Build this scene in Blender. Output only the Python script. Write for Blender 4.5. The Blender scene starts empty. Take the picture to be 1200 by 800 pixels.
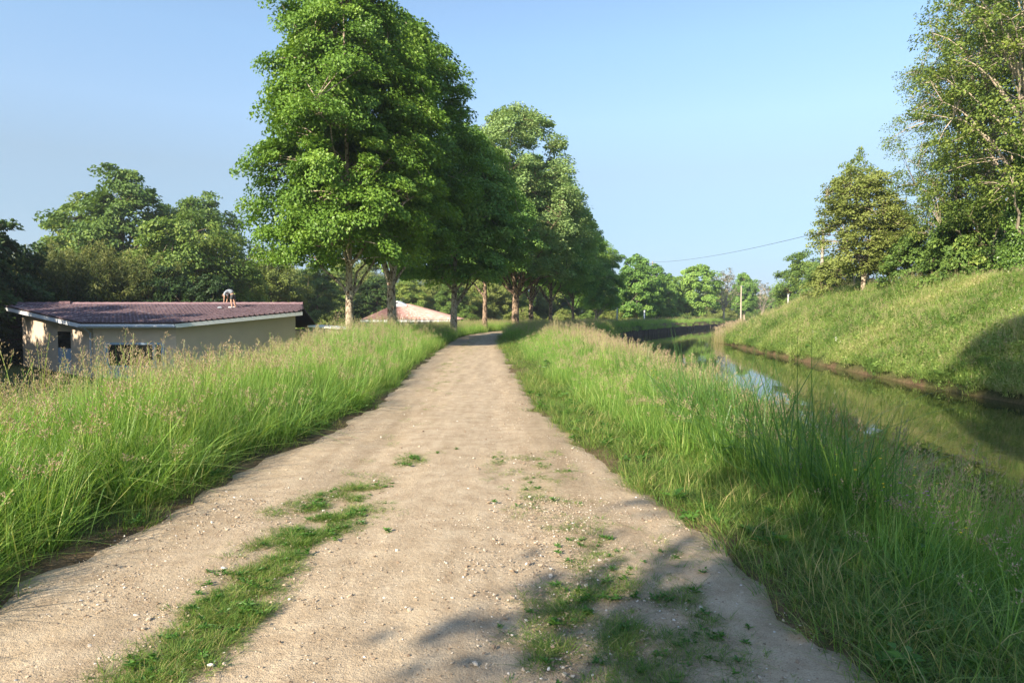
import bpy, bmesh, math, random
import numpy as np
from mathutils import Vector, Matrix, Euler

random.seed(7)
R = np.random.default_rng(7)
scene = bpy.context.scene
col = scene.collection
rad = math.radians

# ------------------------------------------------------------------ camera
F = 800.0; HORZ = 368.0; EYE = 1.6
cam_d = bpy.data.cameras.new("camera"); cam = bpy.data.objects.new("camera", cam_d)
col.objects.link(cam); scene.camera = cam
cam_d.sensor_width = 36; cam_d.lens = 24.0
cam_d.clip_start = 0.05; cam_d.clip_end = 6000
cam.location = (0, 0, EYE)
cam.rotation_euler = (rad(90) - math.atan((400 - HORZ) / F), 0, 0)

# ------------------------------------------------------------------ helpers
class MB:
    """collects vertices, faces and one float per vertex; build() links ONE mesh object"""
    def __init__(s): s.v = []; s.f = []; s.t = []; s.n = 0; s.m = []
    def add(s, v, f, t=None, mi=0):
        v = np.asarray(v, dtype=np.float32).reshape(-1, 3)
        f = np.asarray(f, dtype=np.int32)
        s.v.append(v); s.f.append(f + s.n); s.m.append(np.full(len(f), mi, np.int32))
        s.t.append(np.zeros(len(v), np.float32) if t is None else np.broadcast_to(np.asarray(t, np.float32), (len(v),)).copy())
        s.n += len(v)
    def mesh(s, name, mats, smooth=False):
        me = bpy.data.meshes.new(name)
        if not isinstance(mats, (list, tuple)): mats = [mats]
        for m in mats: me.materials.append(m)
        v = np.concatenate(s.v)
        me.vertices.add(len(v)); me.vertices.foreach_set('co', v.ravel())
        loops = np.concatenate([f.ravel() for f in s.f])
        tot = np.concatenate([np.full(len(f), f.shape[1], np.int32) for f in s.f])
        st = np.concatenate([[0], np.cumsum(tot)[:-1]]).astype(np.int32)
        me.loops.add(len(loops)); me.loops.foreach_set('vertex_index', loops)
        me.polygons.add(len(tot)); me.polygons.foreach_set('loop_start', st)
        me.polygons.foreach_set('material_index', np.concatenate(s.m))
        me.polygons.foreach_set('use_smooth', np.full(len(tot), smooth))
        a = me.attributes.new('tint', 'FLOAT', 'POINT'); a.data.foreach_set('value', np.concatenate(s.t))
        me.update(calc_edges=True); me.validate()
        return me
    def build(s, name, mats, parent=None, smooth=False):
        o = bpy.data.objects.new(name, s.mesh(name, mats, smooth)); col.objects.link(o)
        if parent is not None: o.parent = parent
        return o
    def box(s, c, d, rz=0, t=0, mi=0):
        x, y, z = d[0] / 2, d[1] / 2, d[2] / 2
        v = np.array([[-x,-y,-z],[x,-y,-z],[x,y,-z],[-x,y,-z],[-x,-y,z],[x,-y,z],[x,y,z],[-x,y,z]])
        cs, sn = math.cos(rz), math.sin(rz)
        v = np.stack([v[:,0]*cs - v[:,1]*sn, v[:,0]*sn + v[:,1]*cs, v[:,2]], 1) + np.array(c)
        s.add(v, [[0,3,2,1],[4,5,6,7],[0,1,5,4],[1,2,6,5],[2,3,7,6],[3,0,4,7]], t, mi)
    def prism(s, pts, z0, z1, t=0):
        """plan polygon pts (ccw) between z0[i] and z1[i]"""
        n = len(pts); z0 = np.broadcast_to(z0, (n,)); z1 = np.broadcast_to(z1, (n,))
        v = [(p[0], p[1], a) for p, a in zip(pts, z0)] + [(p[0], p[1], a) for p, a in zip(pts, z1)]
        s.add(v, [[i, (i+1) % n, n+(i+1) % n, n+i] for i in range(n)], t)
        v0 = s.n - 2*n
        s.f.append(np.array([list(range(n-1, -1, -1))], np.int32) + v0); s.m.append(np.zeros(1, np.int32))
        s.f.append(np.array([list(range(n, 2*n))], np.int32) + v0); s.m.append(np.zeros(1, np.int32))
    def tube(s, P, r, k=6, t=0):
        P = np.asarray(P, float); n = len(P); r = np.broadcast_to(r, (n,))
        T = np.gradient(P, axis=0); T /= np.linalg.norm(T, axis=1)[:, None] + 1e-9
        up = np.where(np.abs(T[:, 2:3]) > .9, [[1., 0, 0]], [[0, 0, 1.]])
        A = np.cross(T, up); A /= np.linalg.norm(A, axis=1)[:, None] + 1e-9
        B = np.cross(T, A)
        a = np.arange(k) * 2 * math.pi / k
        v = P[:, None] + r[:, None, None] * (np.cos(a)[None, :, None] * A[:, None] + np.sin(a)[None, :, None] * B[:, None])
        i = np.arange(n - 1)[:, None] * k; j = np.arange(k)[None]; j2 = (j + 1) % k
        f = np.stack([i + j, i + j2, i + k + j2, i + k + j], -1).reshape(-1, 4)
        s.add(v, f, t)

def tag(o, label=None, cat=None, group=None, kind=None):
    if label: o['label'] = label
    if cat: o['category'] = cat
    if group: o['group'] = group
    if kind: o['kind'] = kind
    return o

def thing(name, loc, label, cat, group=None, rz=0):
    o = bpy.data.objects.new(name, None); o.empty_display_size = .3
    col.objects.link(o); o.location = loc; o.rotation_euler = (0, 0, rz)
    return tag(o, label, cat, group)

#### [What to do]
Only lines with "scene" are wanted here; list each of them.

#### [Response to the task]
Build this scene in Blender. Output only the Python script. Write for Blender 4.5. The Blender scene starts empty. Take the picture to be 1200 by 800 pixels.
scene = bpy.context.scene
col = scene.collection
col.objects.link(cam); scene.camera = cam